**Task to complete**
Your task is to retype, word for word, the lines from the start of the data through the line holding "SC.camera = cam". Do not include the pictures.

**Given material**
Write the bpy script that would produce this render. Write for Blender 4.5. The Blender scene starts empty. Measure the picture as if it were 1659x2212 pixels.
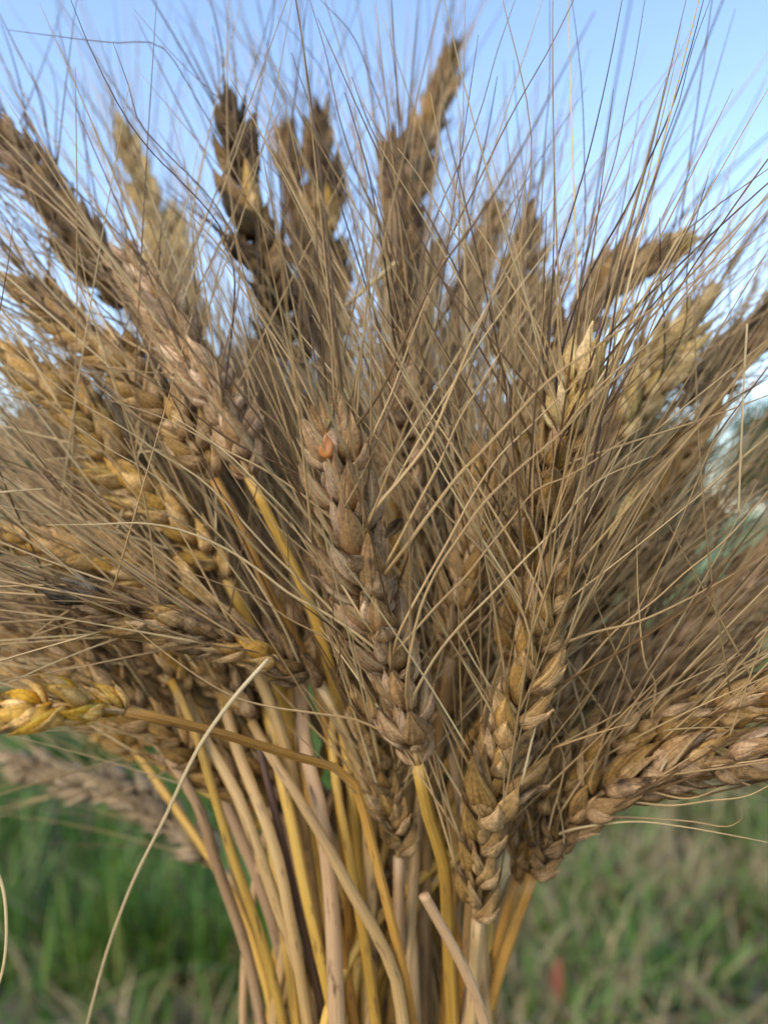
import bpy, math, random
import numpy as np
from mathutils import Matrix, Vector

random.seed(7)
rng = np.random.default_rng(7)
C = bpy.context.scene.collection
R = math.radians
SC = bpy.context.scene

# ------------------------------------------------------------------ camera
H = 0.80                                    # lens height above the field
cam_d = bpy.data.cameras.new('camera')
cam = bpy.data.objects.new('camera', cam_d)
C.objects.link(cam)
cam.location = (0, 0, H)
cam.rotation_euler = (R(90), 0, 0)
cam_d.sensor_width = 36
cam_d.lens = 27.0
cam_d.clip_start = 0.01
cam_d.clip_end = 2000
cam_d.dof.use_dof = True
cam_d.dof.focus_distance = 0.150
cam_d.dof.aperture_fstop = 9.2             # about a 3 mm opening, as on a phone
SC.camera = cam

# ------------------------------------------------------------------ sky and sun
SUN_EL, SUN_AZ = R(38), R(222)              # behind the lens, a little to the left
w = bpy.data.worlds.new('World')
SC.world = w
w.use_nodes = True
wn = w.node_tree.nodes
wl = w.node_tree.links
sky = wn.new('ShaderNodeTexSky')
sky.sky_type = 'NISHITA'
sky.sun_disc = False
sky.sun_elevation = SUN_EL
sky.sun_rotation = SUN_AZ
sky.air_density = 1.0
sky.dust_density = 1.0
sky.ozone_density = 1.0
bg = wn['Background']
wl.new(sky.outputs[0], bg.inputs[0])
bg.inputs[1].default_value = 0.15
sd = bpy.data.lights.new('sun', 'SUN')
sd.energy = 0.7
sd.angle = R(30)
sd.color = (1.0, 0.88, 0.70)
sun = bpy.data.objects.new('sun', sd)
C.objects.link(sun)
to_sun = Vector((math.sin(SUN_AZ) * math.cos(SUN_EL), math.cos(SUN_AZ) * math.cos(SUN_EL), math.sin(SUN_EL)))
sun.rotation_euler = to_sun.to_track_quat('Z', 'Y').to_euler()
sun.location = (0, -3, 4)
SC.view_settings.view_transform = 'Standard'
SC.view_settings.look = 'None'
SC.view_settings.exposure = 1.38
SC.view_settings.gamma = 1
SC.cycles.max_bounces = 6
SC.cycles.diffuse_bounces = 3
SC.cycles.glossy_bounces = 2
SC.cycles.transmission_bounces = 3


# ------------------------------------------------------------------ helpers
def P(x, y, z):
    """a point of the sheaf: sighted at (x, y) in a 1659 x 2212 frame, z metres in front of the lens"""
    return np.array([(x - 829.5) / 1659 * z, z, H - (y - 1106) / 1659 * z])


def tag(o, label=None, cat=None, group=None, kind=None):
    if label: o['label'] = label
    if cat: o['category'] = cat
    if group: o['group'] = group
    if kind: o['kind'] = kind
    return o


def empty(name, loc):
    o = bpy.data.objects.new(name, None)
    o.empty_display_size = 0.01
    o.location = loc
    C.objects.link(o)
    return o


def mesh_from(name, V, F4=None, F3=None, mats=(), uv=None, smooth=True, midx=None):
    me = bpy.data.meshes.new(name)
    V = np.asarray(V, dtype=np.float32)
    n4 = 0 if F4 is None else len(F4)
    n3 = 0 if F3 is None else len(F3)
    loops = []
    if n4: loops.append(np.asarray(F4, dtype=np.int32).ravel())
    if n3: loops.append(np.asarray(F3, dtype=np.int32).ravel())
    loops = np.concatenate(loops)
    me.vertices.add(len(V))
    me.vertices.foreach_set('co', V.ravel())
    me.loops.add(len(loops))
    me.loops.foreach_set('vertex_index', loops)
    me.polygons.add(n4 + n3)
    starts = np.concatenate([np.arange(n4) * 4, n4 * 4 + np.arange(n3) * 3]).astype(np.int32)
    me.polygons.foreach_set('loop_start', starts)
    if midx is not None:
        me.polygons.foreach_set('material_index', np.asarray(midx, dtype=np.int32))
    me.polygons.foreach_set('use_smooth', np.full(n4 + n3, smooth, dtype=bool))
    if uv is not None:
        l = me.uv_layers.new(name='UVMap')
        l.data.foreach_set('uv', np.asarray(uv, dtype=np.float32)[loops].ravel())
    for m in mats: me.materials.append(m)
    me.update(calc_edges=True)
    return me


def link(name, me, parent=None, loc=(0, 0, 0)):
    o = bpy.data.objects.new(name, me)
    o.location = loc
    C.objects.link(o)
    if parent: o.parent = parent
    return o


def spline(pts, n):
    """Catmull-Rom through pts, n samples, roughly even in arc length"""
    p = np.asarray(pts, dtype=float)
    if len(p) == 2:
        t = np.linspace(0, 1, n)[:, None]
        return p[0] * (1 - t) + p[1] * t
    q = np.vstack([2 * p[0] - p[1], p, 2 * p[-1] - p[-2]])
    out = []
    h = np.maximum(np.linalg.norm(np.diff(q, axis=0), axis=1), 1e-7)
    v = np.diff(q, axis=0) / h[:, None]
    m = (v[:-1] * h[1:, None] + v[1:] * h[:-1, None]) / (h[:-1] + h[1:])[:, None]
    for i in range(len(p) - 1):
        d = h[i + 1]
        t = np.linspace(0, 1, 16, endpoint=False)[:, None]
        out.append((2 * t ** 3 - 3 * t ** 2 + 1) * p[i] + (t ** 3 - 2 * t ** 2 + t) * d * m[i]
                   + (3 * t ** 2 - 2 * t ** 3) * p[i + 1] + (t ** 3 - t ** 2) * d * m[i + 1])
    out = np.vstack(out + [p[-1:]])
    s = np.concatenate([[0], np.cumsum(np.linalg.norm(np.diff(out, axis=0), axis=1))])
    u = np.linspace(0, s[-1], n)
    return np.stack([np.interp(u, s, out[:, k]) for k in range(3)], 1)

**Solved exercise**
Write the bpy script that would produce this render. Write for Blender 4.5. The Blender scene starts empty. Measure the picture as if it were 1659x2212 pixels.
import bpy, math, random
import numpy as np
from mathutils import Matrix, Vector

random.seed(7)
rng = np.random.default_rng(7)
C = bpy.context.scene.collection
R = math.radians
SC = bpy.context.scene

# ------------------------------------------------------------------ camera
H = 0.80                                    # lens height above the field
cam_d = bpy.data.cameras.new('camera')
cam = bpy.data.objects.new('camera', cam_d)
C.objects.link(cam)
cam.location = (0, 0, H)
cam.rotation_euler = (R(90), 0, 0)
cam_d.sensor_width = 36
cam_d.lens = 27.0
cam_d.clip_start = 0.01
cam_d.clip_end = 2000
cam_d.dof.use_dof = True
cam_d.dof.focus_distance = 0.150
cam_d.dof.aperture_fstop = 9.2             # about a 3 mm opening, as on a phone
SC.camera = cam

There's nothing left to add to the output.